Senate Republicans axe $1bn for Trump’s new White House ballroom

A months-long deadlock on a key US immigration spending bill has broken after Republican lawmakers removed a controversial $1 billion funding allocation earmarked for security upgrades tied to President Donald Trump’s planned new White House ballroom, clearing the way for the Senate to move the legislation forward.

The $1 billion request for U.S. Secret Service security enhancements tied to the construction project was submitted after an April shooting at a Trump-attended hotel gala. Trump has long maintained that the expanded ballroom is a critical upgrade to accommodate large-scale official state events and modernize outdated security infrastructure, and he has repeatedly claimed the entire construction project would be covered exclusively by private donations.

When finalized, the reconciliation bill will allocate approximately $72 billion to federal immigration agencies, including Immigration and Customs Enforcement and U.S. Border Patrol. Democrats had fiercely pushed back against attaching the White House security funding to the immigration legislation, a position that was ultimately upheld by the Senate’s procedural rulekeeper.

On Wednesday, the Senate voted 53-45 to advance the legislation to the floor debate stage. Lawmakers will now consider the bill and propose amendments before holding a final vote, a process that is expected to extend for several hours and potentially bleed into Thursday. If the bill passes the full Senate, it will next move to the House of Representatives for consideration before it can be transmitted to President Trump for his signature.

Democrats have uniformly opposed Trump’s plan to construct a large new ballroom on the site of the demolished White House East Wing. The removal of the funding from the immigration bill marks a clear procedural setback for the project, though the long-term impact on construction timelines and financing remains uncertain.

Progress on the bill, which had been stalled for months, faced an additional hurdle over a separate controversial proposal: a $1.8 billion “anti-weaponisation fund” put forward by the Department of Justice to compensate individuals claimed to have been harmed by government overreach. Critics across the political spectrum have decried the fund as an unaccountable slush fund designed to payout Trump’s political allies, including the rioters who stormed the U.S. Capitol in 2021 in an attempt to block the certification of former President Joe Biden’s election victory.

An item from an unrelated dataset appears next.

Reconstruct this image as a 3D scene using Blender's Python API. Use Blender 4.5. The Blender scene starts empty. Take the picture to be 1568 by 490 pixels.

During testimony before lawmakers on Tuesday, Acting Attorney General Todd Blanche confirmed the Department of Justice would abandon plans to establish the fund, but refused to provide a written commitment of the decision. Speaking to reporters shortly after, Trump indicated the proposal had not been fully scrapped, noting he would “have to ask the lawyers” about the way forward.

Republican Senator Thom Tillis of North Carolina has announced he will introduce standalone legislation to permanently block the creation of the fund. Other GOP lawmakers have also issued sharp criticism of the proposed fund, and congressional Democrats have confirmed they are also preparing their own legislative measures to prohibit its establishment.